Count the lines containing "part". Give the number alone.

Working data
------------------------------

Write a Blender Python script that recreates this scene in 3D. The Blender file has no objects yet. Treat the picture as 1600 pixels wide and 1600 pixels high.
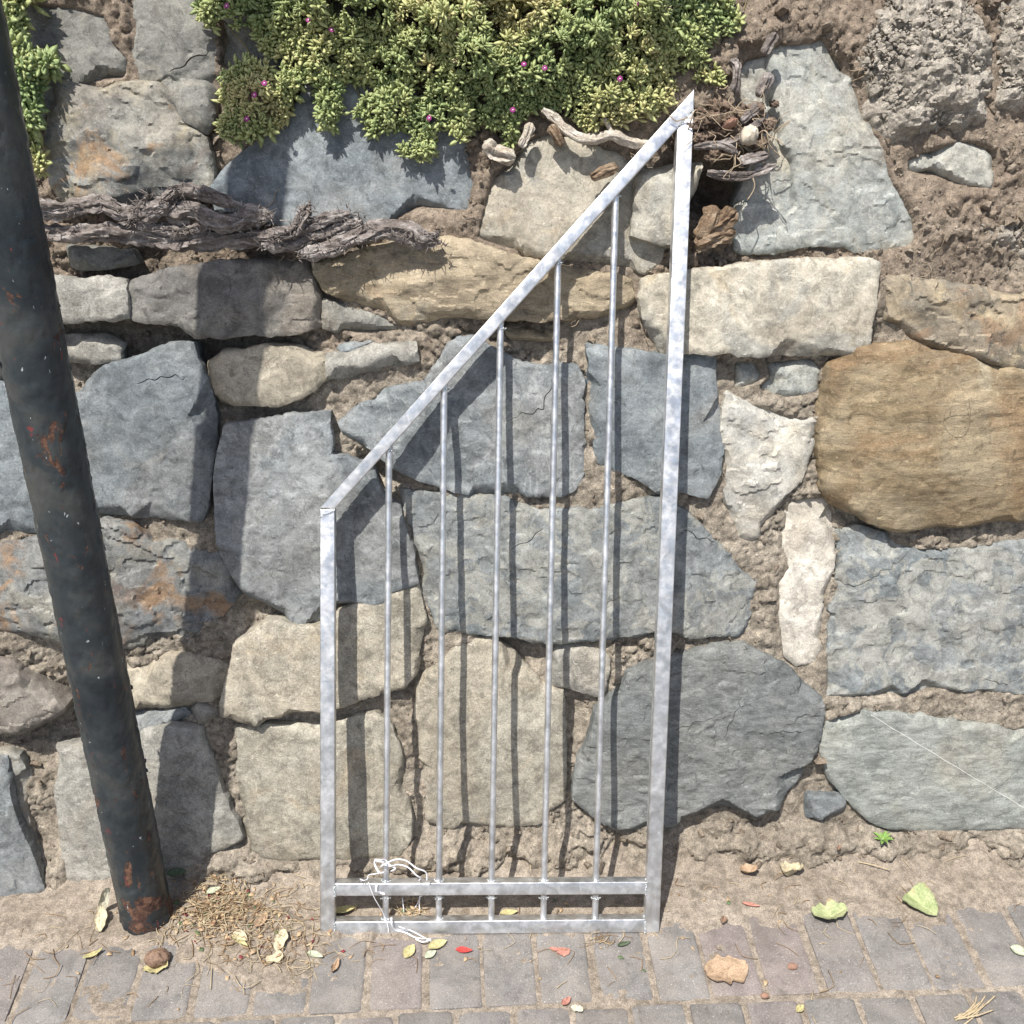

------------------------------

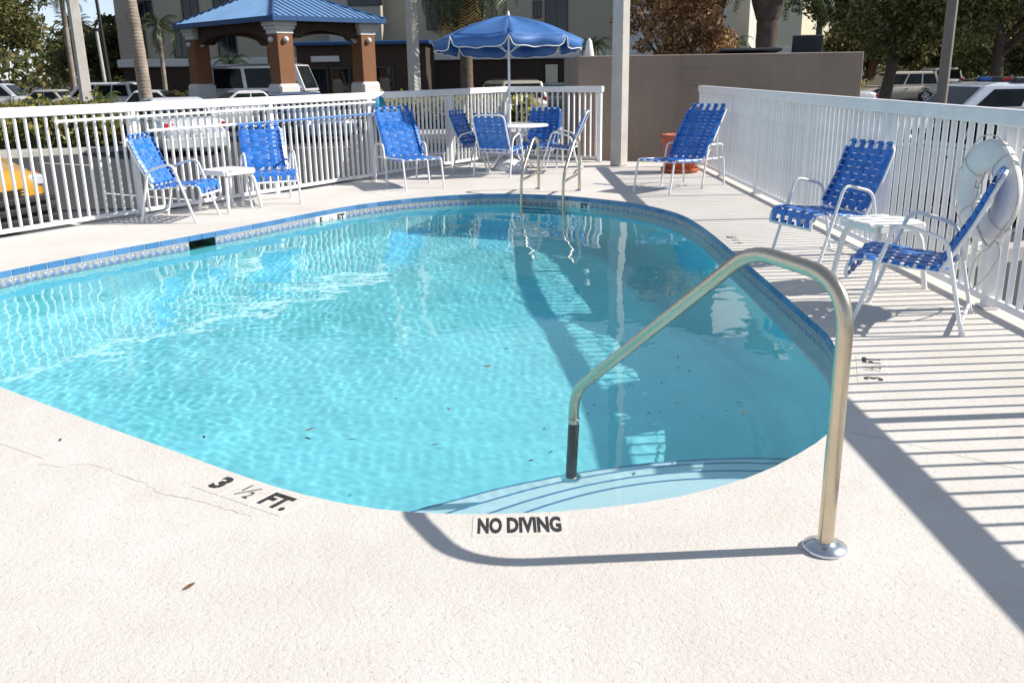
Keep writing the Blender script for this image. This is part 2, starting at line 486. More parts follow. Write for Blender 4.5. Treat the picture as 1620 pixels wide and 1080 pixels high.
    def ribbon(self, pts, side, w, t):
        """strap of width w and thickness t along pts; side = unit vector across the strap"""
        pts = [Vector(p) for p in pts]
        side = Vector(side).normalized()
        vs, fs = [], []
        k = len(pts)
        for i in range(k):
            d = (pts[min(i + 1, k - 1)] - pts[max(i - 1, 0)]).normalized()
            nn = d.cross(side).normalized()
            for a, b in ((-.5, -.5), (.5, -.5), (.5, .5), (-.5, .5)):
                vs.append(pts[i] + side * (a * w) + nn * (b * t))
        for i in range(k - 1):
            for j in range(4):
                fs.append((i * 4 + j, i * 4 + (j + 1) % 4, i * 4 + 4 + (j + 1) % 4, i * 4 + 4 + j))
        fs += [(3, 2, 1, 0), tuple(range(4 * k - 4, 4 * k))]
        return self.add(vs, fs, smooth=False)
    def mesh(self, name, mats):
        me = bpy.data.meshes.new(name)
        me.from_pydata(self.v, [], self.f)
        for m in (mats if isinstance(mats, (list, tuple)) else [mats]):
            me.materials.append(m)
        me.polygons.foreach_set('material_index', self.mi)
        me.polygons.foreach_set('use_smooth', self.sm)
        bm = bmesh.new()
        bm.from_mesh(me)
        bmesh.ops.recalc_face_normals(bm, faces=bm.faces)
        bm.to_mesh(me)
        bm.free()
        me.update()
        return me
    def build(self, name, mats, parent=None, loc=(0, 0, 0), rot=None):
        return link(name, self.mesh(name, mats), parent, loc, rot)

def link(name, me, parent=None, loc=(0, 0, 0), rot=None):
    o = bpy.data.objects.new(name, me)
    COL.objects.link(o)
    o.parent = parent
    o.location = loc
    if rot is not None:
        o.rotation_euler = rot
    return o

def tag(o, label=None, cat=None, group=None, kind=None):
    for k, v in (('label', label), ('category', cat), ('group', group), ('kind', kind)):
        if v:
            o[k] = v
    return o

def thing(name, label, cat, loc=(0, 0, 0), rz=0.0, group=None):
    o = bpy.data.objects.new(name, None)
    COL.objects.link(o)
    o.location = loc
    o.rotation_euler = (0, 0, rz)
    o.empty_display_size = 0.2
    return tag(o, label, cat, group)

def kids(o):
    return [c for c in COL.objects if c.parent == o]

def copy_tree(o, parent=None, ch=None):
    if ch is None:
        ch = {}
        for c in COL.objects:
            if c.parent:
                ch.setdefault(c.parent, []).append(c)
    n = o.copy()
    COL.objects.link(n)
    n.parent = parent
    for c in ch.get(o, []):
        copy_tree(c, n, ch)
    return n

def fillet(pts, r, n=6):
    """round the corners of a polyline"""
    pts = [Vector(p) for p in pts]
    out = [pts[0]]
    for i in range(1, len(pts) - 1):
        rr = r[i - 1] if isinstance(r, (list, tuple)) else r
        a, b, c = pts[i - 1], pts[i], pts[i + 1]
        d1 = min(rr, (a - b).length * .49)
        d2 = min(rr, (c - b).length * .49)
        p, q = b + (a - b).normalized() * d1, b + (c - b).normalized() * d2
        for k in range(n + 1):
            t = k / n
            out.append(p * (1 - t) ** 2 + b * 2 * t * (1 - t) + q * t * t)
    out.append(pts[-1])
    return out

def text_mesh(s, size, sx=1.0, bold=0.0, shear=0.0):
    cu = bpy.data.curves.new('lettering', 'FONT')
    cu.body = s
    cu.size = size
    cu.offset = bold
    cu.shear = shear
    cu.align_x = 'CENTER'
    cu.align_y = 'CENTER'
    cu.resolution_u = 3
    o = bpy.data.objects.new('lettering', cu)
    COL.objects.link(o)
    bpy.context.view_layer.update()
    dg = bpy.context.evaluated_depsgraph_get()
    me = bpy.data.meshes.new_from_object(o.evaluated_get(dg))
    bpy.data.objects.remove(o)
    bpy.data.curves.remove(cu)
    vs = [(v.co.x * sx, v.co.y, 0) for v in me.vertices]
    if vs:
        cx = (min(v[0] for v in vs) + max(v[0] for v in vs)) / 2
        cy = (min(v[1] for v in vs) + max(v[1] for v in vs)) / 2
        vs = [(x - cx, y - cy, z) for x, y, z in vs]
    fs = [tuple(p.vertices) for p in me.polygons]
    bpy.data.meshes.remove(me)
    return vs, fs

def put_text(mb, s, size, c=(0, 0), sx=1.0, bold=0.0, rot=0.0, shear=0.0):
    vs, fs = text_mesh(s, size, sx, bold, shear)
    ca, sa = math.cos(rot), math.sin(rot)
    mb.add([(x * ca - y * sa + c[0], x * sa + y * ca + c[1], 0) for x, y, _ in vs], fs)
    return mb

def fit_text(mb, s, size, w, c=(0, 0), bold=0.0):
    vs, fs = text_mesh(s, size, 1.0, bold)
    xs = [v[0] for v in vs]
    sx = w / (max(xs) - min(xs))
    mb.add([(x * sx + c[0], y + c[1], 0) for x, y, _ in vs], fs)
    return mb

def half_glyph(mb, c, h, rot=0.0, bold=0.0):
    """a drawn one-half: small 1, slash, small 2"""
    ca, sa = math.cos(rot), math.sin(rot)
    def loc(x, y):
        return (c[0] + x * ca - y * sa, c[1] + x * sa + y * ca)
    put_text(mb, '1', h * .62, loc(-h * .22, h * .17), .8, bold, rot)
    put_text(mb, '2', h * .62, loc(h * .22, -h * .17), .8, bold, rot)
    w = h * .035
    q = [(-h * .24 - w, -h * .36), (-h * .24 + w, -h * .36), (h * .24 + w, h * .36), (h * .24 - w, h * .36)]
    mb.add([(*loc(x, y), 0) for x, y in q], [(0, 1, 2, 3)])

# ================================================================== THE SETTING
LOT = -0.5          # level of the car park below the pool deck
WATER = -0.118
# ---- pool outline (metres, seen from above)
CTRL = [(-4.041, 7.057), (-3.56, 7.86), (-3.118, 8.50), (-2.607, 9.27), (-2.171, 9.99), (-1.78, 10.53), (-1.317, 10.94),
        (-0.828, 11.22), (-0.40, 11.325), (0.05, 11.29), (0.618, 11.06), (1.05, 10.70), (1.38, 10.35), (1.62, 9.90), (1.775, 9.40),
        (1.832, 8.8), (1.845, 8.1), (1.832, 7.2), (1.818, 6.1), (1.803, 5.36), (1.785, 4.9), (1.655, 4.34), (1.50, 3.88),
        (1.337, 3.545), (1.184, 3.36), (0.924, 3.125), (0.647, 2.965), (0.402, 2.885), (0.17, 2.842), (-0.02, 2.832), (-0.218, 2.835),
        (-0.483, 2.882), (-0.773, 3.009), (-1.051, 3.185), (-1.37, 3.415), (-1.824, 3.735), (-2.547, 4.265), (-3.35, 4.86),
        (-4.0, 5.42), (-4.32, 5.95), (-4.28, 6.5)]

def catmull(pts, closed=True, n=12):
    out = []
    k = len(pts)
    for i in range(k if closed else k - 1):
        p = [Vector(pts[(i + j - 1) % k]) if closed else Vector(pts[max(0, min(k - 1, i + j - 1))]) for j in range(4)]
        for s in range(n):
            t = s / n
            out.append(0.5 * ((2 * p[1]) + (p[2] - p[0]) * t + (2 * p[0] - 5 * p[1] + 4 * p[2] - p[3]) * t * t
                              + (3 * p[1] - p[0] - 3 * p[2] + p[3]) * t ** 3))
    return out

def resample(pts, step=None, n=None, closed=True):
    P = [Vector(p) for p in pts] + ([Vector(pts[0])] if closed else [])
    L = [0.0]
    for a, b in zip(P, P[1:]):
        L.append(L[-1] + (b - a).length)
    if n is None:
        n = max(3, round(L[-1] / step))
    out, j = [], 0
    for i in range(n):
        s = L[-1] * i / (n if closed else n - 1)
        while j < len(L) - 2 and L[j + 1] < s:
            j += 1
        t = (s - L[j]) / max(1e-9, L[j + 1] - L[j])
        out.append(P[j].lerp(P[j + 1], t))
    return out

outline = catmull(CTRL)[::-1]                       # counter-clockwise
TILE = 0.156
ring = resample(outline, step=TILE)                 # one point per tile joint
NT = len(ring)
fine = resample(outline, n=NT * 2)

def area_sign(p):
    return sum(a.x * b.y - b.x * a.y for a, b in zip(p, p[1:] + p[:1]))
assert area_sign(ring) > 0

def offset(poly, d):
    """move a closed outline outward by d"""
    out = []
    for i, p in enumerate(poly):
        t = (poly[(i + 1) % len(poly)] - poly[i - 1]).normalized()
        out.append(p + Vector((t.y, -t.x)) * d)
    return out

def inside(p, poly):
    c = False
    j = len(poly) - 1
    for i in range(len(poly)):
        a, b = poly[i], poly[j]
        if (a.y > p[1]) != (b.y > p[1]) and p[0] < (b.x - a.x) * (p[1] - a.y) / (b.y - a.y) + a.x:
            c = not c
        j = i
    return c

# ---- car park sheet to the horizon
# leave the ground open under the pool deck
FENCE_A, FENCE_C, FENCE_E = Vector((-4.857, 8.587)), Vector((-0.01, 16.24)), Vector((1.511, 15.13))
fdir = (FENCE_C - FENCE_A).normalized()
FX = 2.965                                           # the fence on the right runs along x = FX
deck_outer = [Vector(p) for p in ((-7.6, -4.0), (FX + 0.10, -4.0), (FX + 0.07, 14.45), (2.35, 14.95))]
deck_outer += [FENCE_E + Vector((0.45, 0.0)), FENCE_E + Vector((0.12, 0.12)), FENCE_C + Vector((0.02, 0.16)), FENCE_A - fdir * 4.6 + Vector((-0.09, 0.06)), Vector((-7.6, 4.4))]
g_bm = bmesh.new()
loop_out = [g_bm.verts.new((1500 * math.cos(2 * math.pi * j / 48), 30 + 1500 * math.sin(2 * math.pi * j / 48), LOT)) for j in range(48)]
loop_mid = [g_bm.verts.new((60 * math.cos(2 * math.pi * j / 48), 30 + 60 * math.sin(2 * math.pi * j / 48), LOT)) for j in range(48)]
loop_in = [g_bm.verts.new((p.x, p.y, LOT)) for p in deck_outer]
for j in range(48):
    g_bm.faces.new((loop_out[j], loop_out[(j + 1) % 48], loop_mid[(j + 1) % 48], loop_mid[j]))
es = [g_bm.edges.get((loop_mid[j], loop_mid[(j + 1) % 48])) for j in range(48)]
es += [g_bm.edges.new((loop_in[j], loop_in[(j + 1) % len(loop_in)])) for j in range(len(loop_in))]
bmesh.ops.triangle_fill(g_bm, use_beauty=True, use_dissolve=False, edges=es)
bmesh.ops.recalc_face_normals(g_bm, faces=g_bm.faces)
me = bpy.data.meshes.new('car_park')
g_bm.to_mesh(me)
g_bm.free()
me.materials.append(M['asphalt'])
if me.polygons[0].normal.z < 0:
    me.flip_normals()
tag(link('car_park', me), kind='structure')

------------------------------

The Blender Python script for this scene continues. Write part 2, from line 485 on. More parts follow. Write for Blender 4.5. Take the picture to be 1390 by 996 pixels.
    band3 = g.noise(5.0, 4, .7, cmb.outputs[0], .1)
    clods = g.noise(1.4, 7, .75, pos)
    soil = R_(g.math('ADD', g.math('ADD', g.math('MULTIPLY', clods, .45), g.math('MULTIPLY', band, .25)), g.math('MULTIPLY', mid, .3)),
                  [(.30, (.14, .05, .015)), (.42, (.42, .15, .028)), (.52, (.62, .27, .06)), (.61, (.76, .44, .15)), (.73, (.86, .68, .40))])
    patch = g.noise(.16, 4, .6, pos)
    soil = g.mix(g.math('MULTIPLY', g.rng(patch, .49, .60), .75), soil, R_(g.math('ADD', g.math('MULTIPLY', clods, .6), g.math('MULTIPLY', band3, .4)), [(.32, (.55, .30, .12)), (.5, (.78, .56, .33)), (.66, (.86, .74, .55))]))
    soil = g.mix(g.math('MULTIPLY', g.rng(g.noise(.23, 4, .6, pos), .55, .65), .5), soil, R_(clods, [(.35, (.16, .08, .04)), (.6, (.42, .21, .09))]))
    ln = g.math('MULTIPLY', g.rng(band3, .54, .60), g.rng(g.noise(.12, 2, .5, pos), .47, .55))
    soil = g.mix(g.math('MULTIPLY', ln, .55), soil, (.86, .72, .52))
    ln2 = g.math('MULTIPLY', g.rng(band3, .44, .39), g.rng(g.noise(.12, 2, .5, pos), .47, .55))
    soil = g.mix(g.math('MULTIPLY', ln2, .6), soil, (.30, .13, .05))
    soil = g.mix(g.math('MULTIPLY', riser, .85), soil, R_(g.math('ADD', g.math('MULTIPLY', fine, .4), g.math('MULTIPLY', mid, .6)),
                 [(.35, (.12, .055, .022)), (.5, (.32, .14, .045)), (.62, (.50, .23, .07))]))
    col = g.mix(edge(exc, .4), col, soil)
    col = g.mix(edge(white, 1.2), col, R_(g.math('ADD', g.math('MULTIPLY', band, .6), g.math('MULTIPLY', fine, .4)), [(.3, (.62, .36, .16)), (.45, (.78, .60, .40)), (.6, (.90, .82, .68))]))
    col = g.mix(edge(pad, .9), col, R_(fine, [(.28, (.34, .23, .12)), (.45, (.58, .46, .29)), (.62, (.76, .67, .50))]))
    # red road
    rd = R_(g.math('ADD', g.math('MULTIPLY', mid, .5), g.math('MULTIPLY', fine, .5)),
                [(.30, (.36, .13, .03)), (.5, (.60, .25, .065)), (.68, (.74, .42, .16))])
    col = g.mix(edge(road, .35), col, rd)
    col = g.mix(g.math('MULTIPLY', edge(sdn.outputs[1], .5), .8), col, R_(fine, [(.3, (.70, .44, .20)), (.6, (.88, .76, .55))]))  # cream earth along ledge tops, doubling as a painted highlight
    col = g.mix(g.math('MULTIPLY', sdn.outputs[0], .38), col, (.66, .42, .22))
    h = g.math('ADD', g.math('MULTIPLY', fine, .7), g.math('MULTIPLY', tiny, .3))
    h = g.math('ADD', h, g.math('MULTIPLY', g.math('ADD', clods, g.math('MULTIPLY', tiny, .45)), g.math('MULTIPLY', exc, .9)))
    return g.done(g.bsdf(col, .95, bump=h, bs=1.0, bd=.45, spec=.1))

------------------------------

Exercise solution
2